No matter how thin you slice the salami, eventually you eat it all. 
 
The anti-gun campaigns in England, Australia, and coming to the USA are classic examples of the "slippery slope" in action.  The campaign's leadership is so arrogant that they'll repeatedly admit it. 
 
America has all the "gun Control" that is reasonable (more actually) and it doesn't work (because criminals are, after all, criminals).  There is nothing to be gained by giving another inch (anywhere, anytime, whatever the "purpose" or ocassion).  Right lost are gone, gone, gone!
 
See:  OLson and Kopel, All the Way Down the Slippery Slope: Gun Prohibition in England and Some Lessons for Civil Liberties in America,
22 Hamline L. Rev. 399 (Winter 1999).
 
Professor Joseph Olson, J.D., LL.M.         o-  651-523-2142 
Hamline University School of Law             f-   651-523-2236
St. Paul, MN  55113-1235                        c-  612-865-7956
[EMAIL PROTECTED]                              

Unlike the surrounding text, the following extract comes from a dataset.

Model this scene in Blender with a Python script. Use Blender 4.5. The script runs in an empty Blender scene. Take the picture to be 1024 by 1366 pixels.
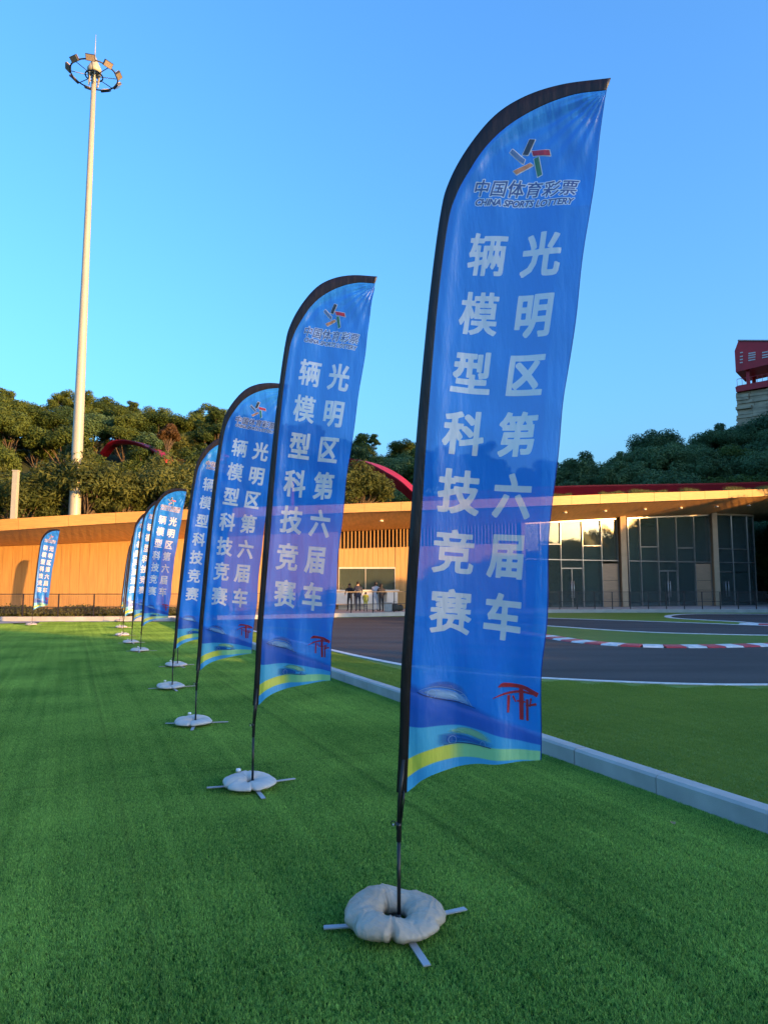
import bpy, bmesh, math, random
import numpy as np
from mathutils import Vector, Matrix
random.seed(7); rng = np.random.default_rng(7)
R = math.radians
scene = bpy.context.scene
col = scene.collection

# ------------------------------------------------------------------ camera
F, PITCH, EYE = 947.0, R(5.85), 1.65
cam_d = bpy.data.cameras.new('camera'); cam = bpy.data.objects.new('camera', cam_d); col.objects.link(cam)
cam.location = (0, 0, EYE); cam.rotation_euler = (R(90) + PITCH, 0, 0)
cam_d.sensor_fit = 'VERTICAL'; cam_d.sensor_height = 36; cam_d.lens = F / 1366 * 36
cam_d.clip_start = .05; cam_d.clip_end = 2000
scene.camera = cam

# ------------------------------------------------------------------ sky, sun, exposure
SUN_EL, SUN_AZ = 5.3, 57.0           # behind the camera, to the right
sv = Vector((math.sin(R(SUN_AZ)) * math.cos(R(SUN_EL)), -math.cos(R(SUN_AZ)) * math.cos(R(SUN_EL)), math.sin(R(SUN_EL))))
w = bpy.data.worlds.new('World'); scene.world = w; w.use_nodes = True
nt = w.node_tree; bg = nt.nodes['Background']
sky = nt.nodes.new('ShaderNodeTexSky'); sky.sky_type = 'NISHITA'; sky.sun_disc = False
sky.sun_elevation = R(SUN_EL); sky.sun_rotation = math.atan2(sv.x, sv.y)
sky.altitude = 0; sky.air_density = 1.2; sky.dust_density = 4.6; sky.ozone_density = 4.9
nt.links.new(sky.outputs[0], bg.inputs[0]); bg.inputs[1].default_value = 0.15
sd = bpy.data.lights.new('sun', 'SUN'); sun = bpy.data.objects.new('sun', sd); col.objects.link(sun)
sun.rotation_euler = sv.to_track_quat('Z', 'Y').to_euler()
sd.energy = 1.6; sd.color = (1, .50, .15); sd.angle = R(.5)
scene.view_settings.view_transform = 'Standard'; scene.view_settings.look = 'None'
scene.view_settings.exposure = 2.87; scene.view_settings.gamma = 1
scene.cycles.max_bounces = 8; scene.cycles.transparent_max_bounces = 24
scene.cycles.caustics_reflective = False; scene.cycles.caustics_refractive = False

# ------------------------------------------------------------------ measuring helpers (photograph pixel -> place)
def ray(px, py):
    x = (px - 512) / F; v = (683 - py) / F
    return x, math.cos(PITCH) - v * math.sin(PITCH), math.sin(PITCH) + v * math.cos(PITCH)
def ground(px, py, z=0.0):
    r = ray(px, py); t = (z - EYE) / r[2]; return Vector((r[0] * t, r[1] * t, z))
def at(px, py, Y):
    r = ray(px, py); t = Y / r[1]; return Vector((r[0] * t, Y, EYE + r[2] * t))

# ------------------------------------------------------------------ object helpers
def tag(o, label=None, cat=None, group=None, kind=None):
    if label: o['label'] = label
    if cat: o['category'] = cat
    if group: o['group'] = group
    if kind: o['kind'] = kind
    return o
def empty(name, loc=(0, 0, 0), rz=0, **k):
    o = bpy.data.objects.new(name, None); col.objects.link(o); o.location = loc; o.rotation_euler = (0, 0, rz)
    o.empty_display_size = .2
    return tag(o, **k)
def link_mesh(name, me, parent=None, loc=None, **k):
    o = bpy.data.objects.new(name, me); col.objects.link(o)
    if parent: o.parent = parent
    if loc is not None: o.location = loc
    return tag(o, **k)
class MB:
    """collects shapes for ONE mesh object"""
    def __init__(s): s.v = []; s.f = []; s.m = []; s.uv = None; s.sm = []
    def add(s, vs, fs, mi=0, smooth=False):
        n = len(s.v); s.v += [tuple(p) for p in vs]
        for f in fs: s.f.append(tuple(i + n for i in f)); s.m.append(mi); s.sm.append(smooth)
        return s
    def box(s, lo, hi, mi=0, mat=None):
        x0, y0, z0 = lo; x1, y1, z1 = hi
        vs = [Vector(p) for p in [(x0,y0,z0),(x1,y0,z0),(x1,y1,z0),(x0,y1,z0),(x0,y0,z1),(x1,y0,z1),(x1,y1,z1),(x0,y1,z1)]]
        if mat: vs = [mat @ p for p in vs]
        return s.add(vs, [(3,2,1,0),(4,5,6,7),(0,1,5,4),(1,2,6,5),(2,3,7,6),(3,0,4,7)], mi)
    def beam(s, a, b, wd, ht, up=Vector((0, 0, 1)), mi=0):
        a = Vector(a); b = Vector(b); d = (b - a).normalized(); x = d.cross(up)
        if x.length < 1e-4: x = d.cross(Vector((1, 0, 0)))
        x.normalize(); y = x.cross(d).normalized(); x *= wd / 2; y *= ht / 2
        vs = [a-x-y, a+x-y, a+x+y, a-x+y, b-x-y, b+x-y, b+x+y, b-x+y]
        return s.add(vs, [(3,2,1,0),(4,5,6,7),(0,1,5,4),(1,2,6,5),(2,3,7,6),(3,0,4,7)], mi)
    def tube(s, pts, rad, n=10, cap=True, mi=0, flat=1.0):
        pts = [Vector(p) for p in pts]; rings = []; prev = None
        for i, p in enumerate(pts):
            d = (pts[min(i+1, len(pts)-1)] - pts[max(i-1, 0)]).normalized()
            if prev is None:
                x = d.cross(Vector((0, 1, 0)));
                if x.length < .05: x = d.cross(Vector((1, 0, 0)))
            else: x = prev - d * prev.dot(d)
            x.normalize(); prev = x; y = d.cross(x)
            r = rad[i] if isinstance(rad, (list, tuple)) else rad
            rings.append([p + x*math.cos(t)*r + y*math.sin(t)*r*flat for t in [2*math.pi*k/n for k in range(n)]])
        vs = [q for rg in rings for q in rg]; fs = []
        for i in range(len(pts)-1):
            for k in range(n):
                fs.append((i*n+k, i*n+(k+1) % n, (i+1)*n+(k+1) % n, (i+1)*n+k))
        if cap: fs.append(tuple(range(n))[::-1]); fs.append(tuple((len(pts)-1)*n+k for k in range(n)))
        return s.add(vs, fs, mi, True)
    def mesh(s, name, mats):
        me = bpy.data.meshes.new(name); me.from_pydata(s.v, [], s.f)
        for m in (mats if isinstance(mats, (list, tuple)) else [mats]): me.materials.append(m)
        me.polygons.foreach_set('material_index', s.m); me.polygons.foreach_set('use_smooth', s.sm)
        me.update(); return me
    def build(s, name, mats, parent=None, loc=None, **k):
        return link_mesh(name, s.mesh(name, mats), parent, loc, **k)
def bevel(o, wd=.01, seg=2):
    bm = bmesh.new(); bm.from_mesh(o.data)
    bmesh.ops.bevel(bm, geom=bm.edges[:], offset=wd, segments=seg, affect='EDGES', profile=.6)
    bm.to_mesh(o.data); bm.free(); return o
def copy_tree(o, parent=None):
    c = o.copy(); col.objects.link(c)
    if parent: c.parent = parent; c.matrix_parent_inverse = o.matrix_parent_inverse.copy()
    for ch in KIDS.get(o.name, []): 
        copy_tree(ch, c)
    return c
KIDS = {}
def index_kids(o):
    ks = [c for c in bpy.data.objects if c.parent == o]
    KIDS[o.name] = ks
    for k in ks: index_kids(k)
def interp(xs, ys, x):
    """smooth (monotone cubic) interpolation"""
    xs = np.asarray(xs, float); ys = np.asarray(ys, float)
    d = np.diff(ys)/np.diff(xs); m = np.empty(len(xs)); m[0] = d[0]; m[-1] = d[-1]
    for i in range(1, len(xs)-1): m[i] = 0 if d[i-1]*d[i] <= 0 else 2*d[i-1]*d[i]/(d[i-1]+d[i])
    x = min(max(x, xs[0]), xs[-1]); i = min(int(np.searchsorted(xs, x, 'right'))-1, len(xs)-2); h = xs[i+1]-xs[i]; t = (x-xs[i])/h
    return float((2*t**3-3*t**2+1)*ys[i]+(t**3-2*t**2+t)*h*m[i]+(-2*t**3+3*t**2)*ys[i+1]+(t**3-t**2)*h*m[i+1])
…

>>> <[EMAIL PROTECTED]> 11/09/05 12:57 PM >>>
Yesterday San Francisco enacted the ultimate goal of the antigun movement: a total ban and confiscation of handguns and a ban on the sale or transfer of long guns. It might be objected that the latter is not a confiscation but that is only temporarily true. Upon the deaths of all current long gun owners the rifles and shotguns must be surrendered to the police because no heir or other person in the city may lawfully receive them.
 
For over a century the anti-gun movement has sought to deceive gun owners into believing its goals were limited. At first it was only that handguns had to be licensed. Then it turned out, as in NYC, that licenses were unavailable to anyone not having special influence. Then the goal moved on to banning and confiscating all handguns. Then it moved on to banning and confiscating long guns -- but only those evil "assault weapons." 
 
And some credulous long gun owners actually swallowed this crap. But now the goal stands revealed.  ALL GUNS are to banned and, sooner or later confiscated.
 
This mirrors the fiction that facilitated the enactment of alcohol Prohibition. Though the "liquor" interests fought the "temperance" (read ban) movement tooth and nail, the wealthy and powerful beer manufacturers refused to join in, but rather distanced themselves. Too bad for them [and, by analogy, today's "hunters" - Ed.] that when Prohibition was enacted it banned beer too.